Juan B. Juárez
La escultura de Flavio Santa Cruz (Guatemala, 1981) tiene una clara raíz popular, visible no sólo en sus temas extraídos de la literatura tradicional (Sombrerón, Siguanaba, Quijote) y de una simbología a la mano de lo sentimental amoroso (corazones, cadenas, ángeles, maternidades), sino también y sobre todo en su imposibilidad de trascender el flujo temporal. Es decir, no hay en su figuración una idealización de rasgos individuales ni una estilización uniforme de las formas que la hagan acceder a la intemporalidad propia de la escultura clásica sino que mantiene un realismo apegado a una concepción ingenua del tiempo experimentado como vivencia.

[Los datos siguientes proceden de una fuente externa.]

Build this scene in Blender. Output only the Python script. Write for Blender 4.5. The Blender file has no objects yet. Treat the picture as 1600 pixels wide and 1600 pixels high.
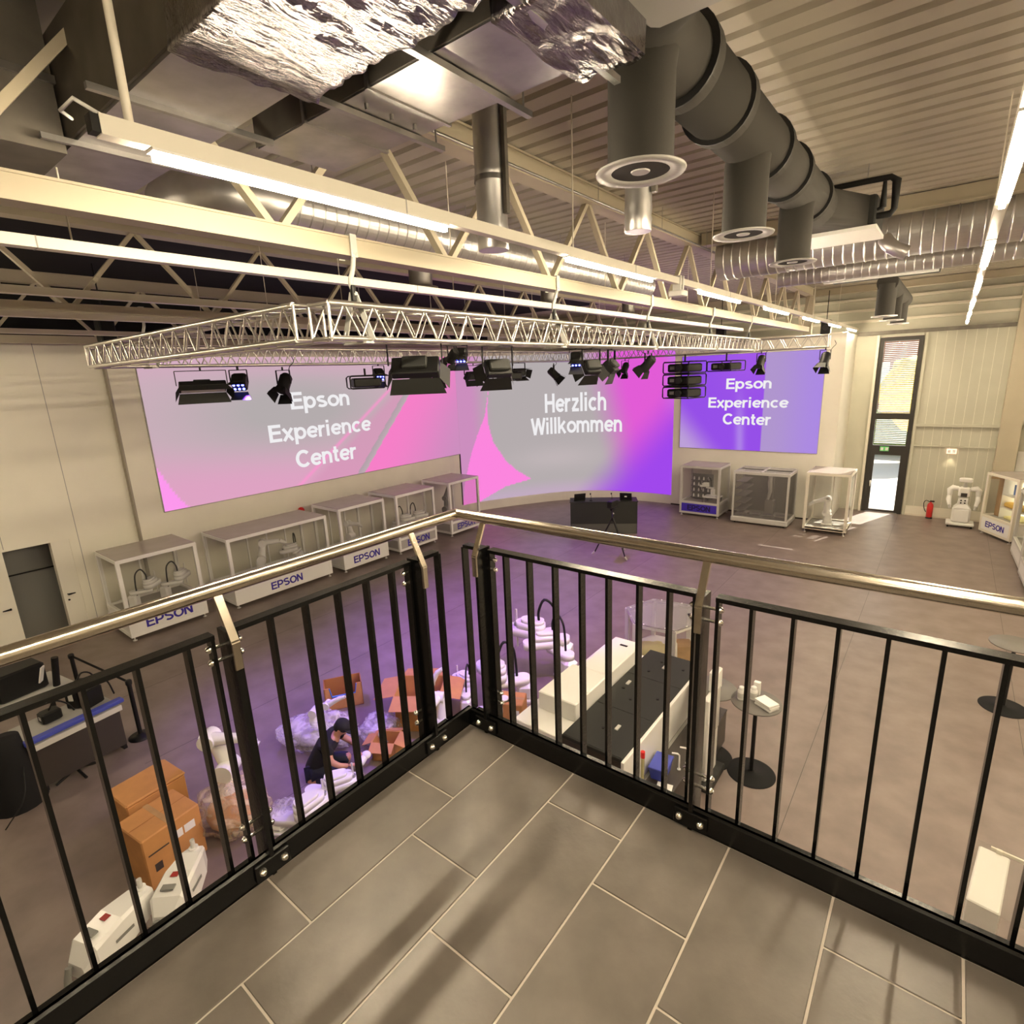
import bpy, bmesh, math, random
from mathutils import Vector, Matrix, noise
random.seed(7)
sc = bpy.context.scene
COL = sc.collection
R = math.radians
PI = math.pi

# ------------------------------------------------------------------ camera
YAW, PITCH, ROLL, FPX = -0.672836, 0.244463, 0.041736, 858.22
CAM = Vector((1.6155, -1.6429, 5.4))
_f = Vector((math.sin(YAW)*math.cos(PITCH), math.cos(YAW)*math.cos(PITCH), -math.sin(PITCH)))
_r = Vector((math.cos(YAW), -math.sin(YAW), 0))
_d = _f.cross(_r)
_r2 = math.cos(ROLL)*_r + math.sin(ROLL)*_d
_d2 = -math.sin(ROLL)*_r + math.cos(ROLL)*_d
cd = bpy.data.cameras.new('camera')
cd.sensor_width = 36.0; cd.lens = FPX/1600*36.0; cd.clip_start = 0.05; cd.clip_end = 300
cam = bpy.data.objects.new('camera', cd); COL.objects.link(cam)
m = Matrix((( _r2.x, -_d2.x, -_f.x), (_r2.y, -_d2.y, -_f.y), (_r2.z, -_d2.z, -_f.z))).to_4x4()
m.translation = CAM
cam.matrix_world = m
sc.camera = cam

# ------------------------------------------------------------------ world, sun, exposure
w = bpy.data.worlds.new('world'); sc.world = w; w.use_nodes = True
nt = w.node_tree; nt.nodes.clear()
wo = nt.nodes.new('ShaderNodeOutputWorld'); bg = nt.nodes.new('ShaderNodeBackground')
sky = nt.nodes.new('ShaderNodeTexSky'); sky.sky_type = 'NISHITA'; sky.sun_disc = False
sky.sun_elevation = R(42); sky.sun_rotation = R(10); sky.air_density = 1.4; sky.dust_density = 2.0
nt.links.new(sky.outputs[0], bg.inputs[0]); bg.inputs[1].default_value = .30
nt.links.new(bg.outputs[0], wo.inputs[0])
sd = bpy.data.lights.new('sun', 'SUN'); sd.energy = 22.0; sd.angle = R(0.6); sd.color = (1.0, 0.92, 0.8)
sun = bpy.data.objects.new('sun', sd); COL.objects.link(sun)
sun.location = (0, 40, 30)
sun.rotation_euler = Vector((-0.35, -1.0, -0.95)).to_track_quat('-Z', 'Y').to_euler()
vs = sc.view_settings
vs.view_transform = 'Standard'; vs.look = 'None'; vs.gamma = 1.0; vs.use_curve_mapping = False
vs.exposure = 0.0
try:
    sc.cycles.use_denoising = True
    sc.cycles.max_bounces = 8; sc.cycles.transparent_max_bounces = 16
    sc.cycles.caustics_reflective = False; sc.cycles.caustics_refractive = False
    sc.cycles.sample_clamp_indirect = 6.0
except Exception:
    pass
TUBE_STRENGTH = 275.0
SCREEN = 1.0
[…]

La fidelidad al tiempo real y a la intensa experiencia personal es, por otro lado, el principio rector que rige en la concepción de la obra y, al mismo tiempo, la fuente de la fuerza compulsiva con la que Flavio acomete el trabajo formativo propiamente dicho y que se concreta en unas obras que son un poco delirantes, un poco fantasiosas pero sin duda decididamente asombrosas. Y es que el trasfondo conocido de sus temas, que comparte con el imaginario colectivo, recibe en el proceso de su traducción al hierro la impronta de una experiencia existencial urgida de expresión y que le da ese aire crispado, entre desesperado y ansioso, propio del que tiene que decir algo en este preciso momento.

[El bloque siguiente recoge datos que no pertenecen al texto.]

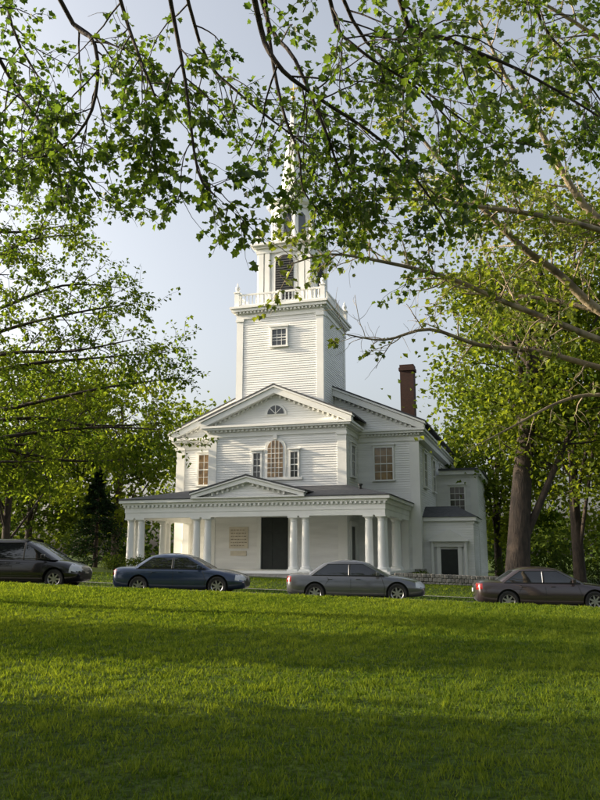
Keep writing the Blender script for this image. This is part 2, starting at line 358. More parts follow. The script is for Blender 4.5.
def balustrade(h,z0,ht,nb):
    for sx in (-1,1):
        for sy in (-1,1):
            x=sx*h;y=TC+sy*h
            W.box(x-.16,x+.16,y-.16,y+.16,z0,z0+ht+.08); W.box(x-.21,x+.21,y-.21,y+.21,z0+ht+.081,z0+ht+.15)
            W.lathe(x,y,[(.05,z0+ht+.151),(.09,z0+ht+.22),(.17,z0+ht+.42),(.13,z0+ht+.55),(.05,z0+ht+.60),(.07,z0+ht+.68),(.01,z0+ht+.85)],n=10)
    for s_ in (-1,1):
        for (za,zb) in ((z0+.08,z0+.18),(z0+ht-.10,z0+ht)):
            W.box(-h+.161,h-.161,TC+s_*h-.07,TC+s_*h+.07,za,zb)
            W.box(s_*h-.07,s_*h+.07,TC-h+.161,TC+h-.161,za,zb)
        W.box(-.14,.14,TC+s_*h-.14,TC+s_*h+.14,z0,z0+ht+.04); W.box(s_*h-.14,s_*h+.14,TC-.14,TC+.14,z0,z0+ht+.04)
        for i in range(nb):
            t=-h+.3+(2*h-.6)*i/(nb-1)
            pr=[(.03,z0+.181),(.06,z0+.3),(.03,z0+.5),(.045,z0+ht-.2),(.03,z0+ht-.101)]
            W.lathe(t,TC+s_*h,pr,n=6,caps=False); W.lathe(s_*h,TC+t,pr,n=6,caps=False)
balustrade(2.95,17.702,.92,22)
B0=1.85
S.box(-B0,B0,TC-B0,TC+B0,17.7,22.2)
L=P('belfry_louvers','louver')
DK=P('belfry_opening','dark')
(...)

Como producto de nuestra época, a la escultura de Flavio Santa Cruz le falta la reflexiva estatización de las formas y la pretensión de lograr la expresión eterna, intemporal de, por ejemplo, la belleza. En cambio, posee la fuerza impetuosa de las emociones incontroladas, esas que, siempre excesivas, derivan en un desequilibrio de la compostura y en la trasgresión todo tipo de normas. De allí la irreverencia latente que vibra en cada una de sus obras.
Así, se puede decir que sus esculturas en hierro surgen de un arrebato brutal y sin pausas que a fuerza de golpes y fuego somete el metal a la forma exacta de unos sentimientos que son al mismo tiempo fugitivos e imperiosos. Y es que Flavio Santa Cruz es un artista que en el rudo oficio de la foja se deja guiar por los dictados de una imaginación enfebrecida en la que las formas del imaginario colectivo hierven y se funden y se derraman y se concretizan nuevamente en otras versiones que conservan el poder mágico de la primera explicación irracional a los sentimientos que bullen en su interior. De allí que sus obras tengan el carácter de una presencia inusitada y la fuerza de una irrupción urgente e impostergable: el capricho fantástico de hacer que lo fugitivo perdure.

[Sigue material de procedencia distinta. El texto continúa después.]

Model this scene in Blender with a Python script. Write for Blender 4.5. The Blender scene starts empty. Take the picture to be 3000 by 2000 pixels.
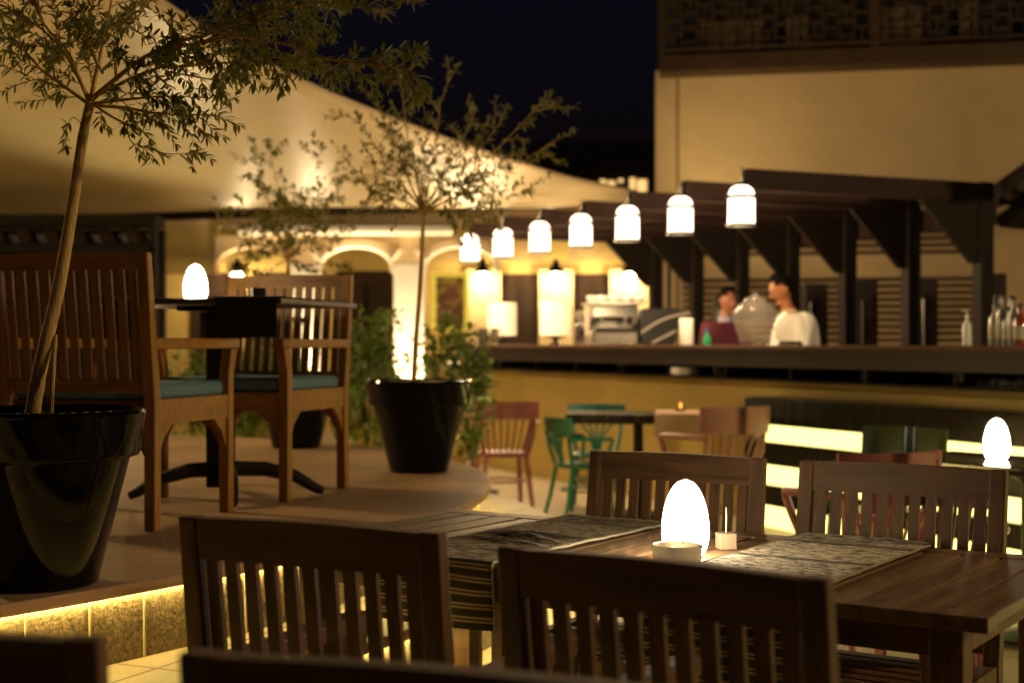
import bpy, bmesh, math, random
from mathutils import Vector, Matrix, noise
random.seed(7)
S = bpy.context.scene
COL = S.collection
F = 4166.7; HOR = 1005.0; H = 1.25       # focal length in photo pixels, horizon row, eye height
# ------------------------------------------------------------------ camera
cd = bpy.data.cameras.new('camera'); cam = bpy.data.objects.new('camera', cd); COL.objects.link(cam)
cam.location = (0, 0, H); cam.rotation_euler = (math.radians(90), 0, 0)
cd.sensor_width = 36; cd.lens = 50; cd.shift_y = 5/3000; cd.clip_start = .05; cd.clip_end = 400
cd.dof.use_dof = True; cd.dof.focus_distance = 3.55; cd.dof.aperture_fstop = 2.8
S.camera = cam
S.view_settings.view_transform = 'Standard'; S.view_settings.look = 'None'
S.view_settings.exposure = .12; S.view_settings.gamma = 1
# ------------------------------------------------------------------ world, moon
W = bpy.data.worlds.new('World'); S.world = W; W.use_nodes = True
nt = W.node_tree; bg = nt.nodes['Background']
sky = nt.nodes.new('ShaderNodeTexSky'); sky.sky_type = 'NISHITA'; sky.sun_disc = False
sky.sun_elevation = math.radians(-1.5); sky.sun_rotation = math.radians(150)
nt.links.new(sky.outputs[0], bg.inputs[0]); bg.inputs[1].default_value = .022; sky.ozone_density = 3.2; sky.dust_density = 0
sd = bpy.data.lights.new('moon', 'SUN'); sd.energy = .02; sd.angle = math.radians(.5); sd.color = (1, .9, .75)
so = bpy.data.objects.new('moon', sd); COL.objects.link(so); so.rotation_euler = (math.radians(40), 0, math.radians(-30))

# ------------------------------------------------------------------ helpers
def P(px, py, Y):
    return Vector(((px-1500)/F*Y, Y, H-(py-HOR)/F*Y))
def G(px, py, z=0.0):
    Y = (H-z)*F/(py-HOR); return Vector(((px-1500)/F*Y, Y, z))
MATS = {}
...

Atendiendo a la «forma de formar» de Flavio Santa Cruz puede uno preguntarse sobre las intenciones del artista: ¿Quiere acaso espiritualizar la materia o, al contrario, se afana en materializar sus sentimientos? En todo caso se estará de acuerdo en que nunca la ternura ha sido expresada con tanta rudeza y que nunca antes el hierro había sido utilizado para soportar cargas tan frágiles y delicadas; quizá porque nunca antes se había necesitado de tanta fuerza y de tanta firmeza para expresar lo que simple y espontáneamente siente.